- [Problem to solve]
Say how many lines contain the word "pixels" and give no other text.

=== Data records ===

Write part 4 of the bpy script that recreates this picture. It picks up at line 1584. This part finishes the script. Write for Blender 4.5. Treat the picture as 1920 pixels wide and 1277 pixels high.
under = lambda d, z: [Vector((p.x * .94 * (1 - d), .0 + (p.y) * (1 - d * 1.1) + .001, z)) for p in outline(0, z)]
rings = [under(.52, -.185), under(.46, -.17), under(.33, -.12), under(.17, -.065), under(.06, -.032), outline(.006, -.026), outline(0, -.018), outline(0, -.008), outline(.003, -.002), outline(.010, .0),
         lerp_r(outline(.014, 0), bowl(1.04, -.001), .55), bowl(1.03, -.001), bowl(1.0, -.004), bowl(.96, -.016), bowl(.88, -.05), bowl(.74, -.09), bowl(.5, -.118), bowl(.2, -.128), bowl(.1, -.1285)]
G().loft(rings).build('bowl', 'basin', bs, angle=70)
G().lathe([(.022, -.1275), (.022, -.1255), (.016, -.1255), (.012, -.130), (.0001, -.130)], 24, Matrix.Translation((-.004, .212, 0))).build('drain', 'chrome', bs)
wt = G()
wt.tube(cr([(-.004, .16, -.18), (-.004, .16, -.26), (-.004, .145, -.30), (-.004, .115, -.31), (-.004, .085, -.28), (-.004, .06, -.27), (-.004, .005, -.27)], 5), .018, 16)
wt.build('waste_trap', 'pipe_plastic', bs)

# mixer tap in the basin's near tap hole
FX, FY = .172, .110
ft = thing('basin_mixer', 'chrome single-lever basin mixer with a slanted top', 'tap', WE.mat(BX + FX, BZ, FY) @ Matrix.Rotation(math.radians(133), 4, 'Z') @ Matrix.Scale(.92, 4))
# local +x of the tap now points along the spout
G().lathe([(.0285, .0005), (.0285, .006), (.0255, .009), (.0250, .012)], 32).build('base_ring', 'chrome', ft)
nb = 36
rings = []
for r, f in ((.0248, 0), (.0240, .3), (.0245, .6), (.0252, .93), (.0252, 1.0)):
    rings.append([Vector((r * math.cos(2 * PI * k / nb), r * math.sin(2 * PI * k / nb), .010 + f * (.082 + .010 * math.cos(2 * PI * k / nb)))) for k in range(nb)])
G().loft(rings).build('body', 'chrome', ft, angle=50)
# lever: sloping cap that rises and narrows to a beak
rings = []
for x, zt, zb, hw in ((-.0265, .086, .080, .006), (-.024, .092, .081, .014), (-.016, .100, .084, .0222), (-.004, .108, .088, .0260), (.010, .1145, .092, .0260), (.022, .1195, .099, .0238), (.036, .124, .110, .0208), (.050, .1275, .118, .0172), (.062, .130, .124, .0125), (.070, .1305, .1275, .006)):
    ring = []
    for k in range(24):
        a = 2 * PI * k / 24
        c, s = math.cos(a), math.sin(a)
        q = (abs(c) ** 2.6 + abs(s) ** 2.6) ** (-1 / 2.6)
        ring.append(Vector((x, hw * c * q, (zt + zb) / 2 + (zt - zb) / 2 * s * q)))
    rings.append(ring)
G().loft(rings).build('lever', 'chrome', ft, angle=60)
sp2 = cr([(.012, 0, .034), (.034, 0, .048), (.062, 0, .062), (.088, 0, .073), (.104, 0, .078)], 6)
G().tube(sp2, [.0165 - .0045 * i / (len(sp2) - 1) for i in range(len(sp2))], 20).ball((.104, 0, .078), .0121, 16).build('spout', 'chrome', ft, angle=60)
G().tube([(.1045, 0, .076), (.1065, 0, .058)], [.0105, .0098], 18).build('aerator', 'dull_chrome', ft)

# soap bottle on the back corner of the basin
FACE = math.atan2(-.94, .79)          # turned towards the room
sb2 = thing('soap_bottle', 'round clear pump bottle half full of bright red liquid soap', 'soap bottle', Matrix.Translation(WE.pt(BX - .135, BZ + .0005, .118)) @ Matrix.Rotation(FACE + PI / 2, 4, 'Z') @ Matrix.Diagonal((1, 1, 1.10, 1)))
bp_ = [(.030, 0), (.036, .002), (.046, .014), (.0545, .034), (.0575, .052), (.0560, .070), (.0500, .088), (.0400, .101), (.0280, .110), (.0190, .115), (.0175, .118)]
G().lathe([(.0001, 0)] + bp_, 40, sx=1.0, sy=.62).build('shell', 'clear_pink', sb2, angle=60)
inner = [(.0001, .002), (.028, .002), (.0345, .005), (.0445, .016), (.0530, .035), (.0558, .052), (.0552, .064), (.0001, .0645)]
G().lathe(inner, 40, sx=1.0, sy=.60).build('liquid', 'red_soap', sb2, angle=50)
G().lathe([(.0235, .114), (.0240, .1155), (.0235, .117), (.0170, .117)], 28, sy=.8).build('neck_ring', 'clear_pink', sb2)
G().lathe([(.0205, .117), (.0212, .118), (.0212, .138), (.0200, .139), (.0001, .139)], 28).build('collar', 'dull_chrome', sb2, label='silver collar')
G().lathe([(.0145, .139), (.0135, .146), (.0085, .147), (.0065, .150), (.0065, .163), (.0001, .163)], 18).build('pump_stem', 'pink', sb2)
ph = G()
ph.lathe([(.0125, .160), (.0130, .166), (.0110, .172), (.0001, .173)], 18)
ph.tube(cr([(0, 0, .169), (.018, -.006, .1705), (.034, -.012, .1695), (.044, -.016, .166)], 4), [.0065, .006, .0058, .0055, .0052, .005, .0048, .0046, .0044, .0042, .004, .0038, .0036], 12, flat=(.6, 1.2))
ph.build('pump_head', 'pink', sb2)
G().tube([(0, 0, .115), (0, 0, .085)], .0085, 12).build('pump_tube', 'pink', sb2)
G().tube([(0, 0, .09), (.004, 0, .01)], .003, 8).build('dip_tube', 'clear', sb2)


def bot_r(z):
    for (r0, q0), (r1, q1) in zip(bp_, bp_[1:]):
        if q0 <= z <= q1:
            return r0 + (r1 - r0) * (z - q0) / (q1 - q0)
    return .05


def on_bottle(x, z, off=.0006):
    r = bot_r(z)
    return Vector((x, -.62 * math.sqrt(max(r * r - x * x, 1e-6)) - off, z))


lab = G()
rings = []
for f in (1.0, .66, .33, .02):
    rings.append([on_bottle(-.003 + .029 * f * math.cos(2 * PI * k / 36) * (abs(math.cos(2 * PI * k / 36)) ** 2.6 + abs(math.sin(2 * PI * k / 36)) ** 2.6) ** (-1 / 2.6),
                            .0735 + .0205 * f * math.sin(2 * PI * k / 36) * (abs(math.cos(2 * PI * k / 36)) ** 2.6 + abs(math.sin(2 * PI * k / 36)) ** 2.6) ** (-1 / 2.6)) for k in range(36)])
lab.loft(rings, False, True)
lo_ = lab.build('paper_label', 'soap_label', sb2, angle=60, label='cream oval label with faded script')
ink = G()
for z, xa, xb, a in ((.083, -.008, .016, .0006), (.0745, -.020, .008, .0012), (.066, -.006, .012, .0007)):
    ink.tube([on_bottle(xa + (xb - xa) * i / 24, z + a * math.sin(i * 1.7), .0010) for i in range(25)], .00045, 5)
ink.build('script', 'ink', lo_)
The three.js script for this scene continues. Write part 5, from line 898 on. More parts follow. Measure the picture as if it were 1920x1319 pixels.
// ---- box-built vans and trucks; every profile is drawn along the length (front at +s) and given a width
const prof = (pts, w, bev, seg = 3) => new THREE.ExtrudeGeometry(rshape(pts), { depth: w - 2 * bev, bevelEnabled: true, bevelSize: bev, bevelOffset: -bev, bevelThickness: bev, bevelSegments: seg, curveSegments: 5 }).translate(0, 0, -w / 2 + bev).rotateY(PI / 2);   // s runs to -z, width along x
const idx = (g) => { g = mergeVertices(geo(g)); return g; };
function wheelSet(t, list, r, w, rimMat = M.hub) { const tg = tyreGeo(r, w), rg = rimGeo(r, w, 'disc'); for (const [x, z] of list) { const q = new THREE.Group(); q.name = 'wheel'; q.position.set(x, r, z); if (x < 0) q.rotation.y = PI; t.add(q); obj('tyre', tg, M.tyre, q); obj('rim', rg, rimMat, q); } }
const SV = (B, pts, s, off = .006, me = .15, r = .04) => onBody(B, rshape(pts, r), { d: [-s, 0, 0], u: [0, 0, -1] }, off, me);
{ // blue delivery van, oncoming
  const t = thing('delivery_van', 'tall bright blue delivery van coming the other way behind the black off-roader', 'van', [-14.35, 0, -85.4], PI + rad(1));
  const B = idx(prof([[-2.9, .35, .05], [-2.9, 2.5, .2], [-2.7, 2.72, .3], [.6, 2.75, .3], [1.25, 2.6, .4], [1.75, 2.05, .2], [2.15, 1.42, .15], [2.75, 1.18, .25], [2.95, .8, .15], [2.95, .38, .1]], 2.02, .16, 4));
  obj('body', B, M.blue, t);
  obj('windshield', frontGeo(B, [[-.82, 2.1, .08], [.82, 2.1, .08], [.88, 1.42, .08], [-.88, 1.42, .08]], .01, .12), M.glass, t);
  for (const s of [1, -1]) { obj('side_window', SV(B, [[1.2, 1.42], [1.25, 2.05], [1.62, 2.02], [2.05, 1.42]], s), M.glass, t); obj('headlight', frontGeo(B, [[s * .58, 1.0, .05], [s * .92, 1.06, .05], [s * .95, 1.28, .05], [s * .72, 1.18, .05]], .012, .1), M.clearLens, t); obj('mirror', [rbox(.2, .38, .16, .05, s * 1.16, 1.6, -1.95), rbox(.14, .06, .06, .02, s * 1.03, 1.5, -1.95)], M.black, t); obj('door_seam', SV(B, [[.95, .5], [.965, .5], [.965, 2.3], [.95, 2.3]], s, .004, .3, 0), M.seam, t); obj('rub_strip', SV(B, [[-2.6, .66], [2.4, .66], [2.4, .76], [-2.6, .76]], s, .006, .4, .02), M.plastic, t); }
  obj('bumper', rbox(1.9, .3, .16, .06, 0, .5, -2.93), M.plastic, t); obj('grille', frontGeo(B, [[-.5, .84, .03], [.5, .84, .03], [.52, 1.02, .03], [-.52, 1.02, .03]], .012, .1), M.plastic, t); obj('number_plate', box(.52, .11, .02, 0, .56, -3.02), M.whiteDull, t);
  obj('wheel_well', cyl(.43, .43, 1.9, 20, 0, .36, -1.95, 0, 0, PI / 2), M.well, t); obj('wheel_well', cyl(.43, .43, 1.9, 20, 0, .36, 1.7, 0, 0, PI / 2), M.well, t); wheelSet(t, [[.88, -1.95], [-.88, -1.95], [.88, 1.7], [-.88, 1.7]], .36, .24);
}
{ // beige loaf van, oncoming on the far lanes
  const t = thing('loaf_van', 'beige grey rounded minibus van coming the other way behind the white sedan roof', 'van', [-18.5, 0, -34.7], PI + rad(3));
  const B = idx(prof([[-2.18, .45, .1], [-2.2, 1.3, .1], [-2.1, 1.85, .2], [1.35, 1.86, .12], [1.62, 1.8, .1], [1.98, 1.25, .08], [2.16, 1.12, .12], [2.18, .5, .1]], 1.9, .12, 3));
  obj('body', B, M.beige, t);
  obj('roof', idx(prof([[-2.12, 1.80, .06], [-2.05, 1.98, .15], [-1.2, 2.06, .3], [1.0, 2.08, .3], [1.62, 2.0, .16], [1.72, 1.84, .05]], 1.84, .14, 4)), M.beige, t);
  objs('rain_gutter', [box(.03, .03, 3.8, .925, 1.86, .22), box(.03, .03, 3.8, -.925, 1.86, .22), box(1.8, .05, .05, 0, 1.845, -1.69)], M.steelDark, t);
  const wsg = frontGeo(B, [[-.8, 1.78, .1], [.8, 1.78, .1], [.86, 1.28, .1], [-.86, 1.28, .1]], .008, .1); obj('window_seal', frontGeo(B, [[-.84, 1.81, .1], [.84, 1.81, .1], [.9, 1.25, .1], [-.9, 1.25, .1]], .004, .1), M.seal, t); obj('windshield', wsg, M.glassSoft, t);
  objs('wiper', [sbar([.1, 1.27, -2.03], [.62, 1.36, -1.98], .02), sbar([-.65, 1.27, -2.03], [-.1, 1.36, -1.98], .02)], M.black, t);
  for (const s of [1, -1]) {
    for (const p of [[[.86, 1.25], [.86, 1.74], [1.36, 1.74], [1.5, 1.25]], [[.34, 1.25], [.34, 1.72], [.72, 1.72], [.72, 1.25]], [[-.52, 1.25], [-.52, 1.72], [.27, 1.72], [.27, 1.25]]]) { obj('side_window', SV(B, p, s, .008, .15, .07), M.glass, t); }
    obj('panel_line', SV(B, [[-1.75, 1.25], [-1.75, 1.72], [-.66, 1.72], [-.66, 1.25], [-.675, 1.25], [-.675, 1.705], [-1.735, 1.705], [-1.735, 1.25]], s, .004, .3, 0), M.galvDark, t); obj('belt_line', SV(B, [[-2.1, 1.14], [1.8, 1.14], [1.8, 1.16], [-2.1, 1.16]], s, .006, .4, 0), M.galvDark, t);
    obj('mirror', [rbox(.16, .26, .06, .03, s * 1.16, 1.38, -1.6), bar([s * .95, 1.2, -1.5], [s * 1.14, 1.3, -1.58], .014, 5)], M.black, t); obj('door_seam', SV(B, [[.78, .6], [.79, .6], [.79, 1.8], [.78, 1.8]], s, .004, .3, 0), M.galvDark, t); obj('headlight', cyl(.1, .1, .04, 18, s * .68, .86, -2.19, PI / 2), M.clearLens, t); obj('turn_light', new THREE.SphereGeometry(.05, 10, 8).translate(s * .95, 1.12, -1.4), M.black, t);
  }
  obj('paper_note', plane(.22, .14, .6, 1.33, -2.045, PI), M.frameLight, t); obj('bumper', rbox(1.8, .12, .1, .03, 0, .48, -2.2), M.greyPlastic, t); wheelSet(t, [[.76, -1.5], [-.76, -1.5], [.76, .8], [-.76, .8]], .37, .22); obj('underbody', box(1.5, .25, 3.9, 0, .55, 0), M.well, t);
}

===

- [The response]
2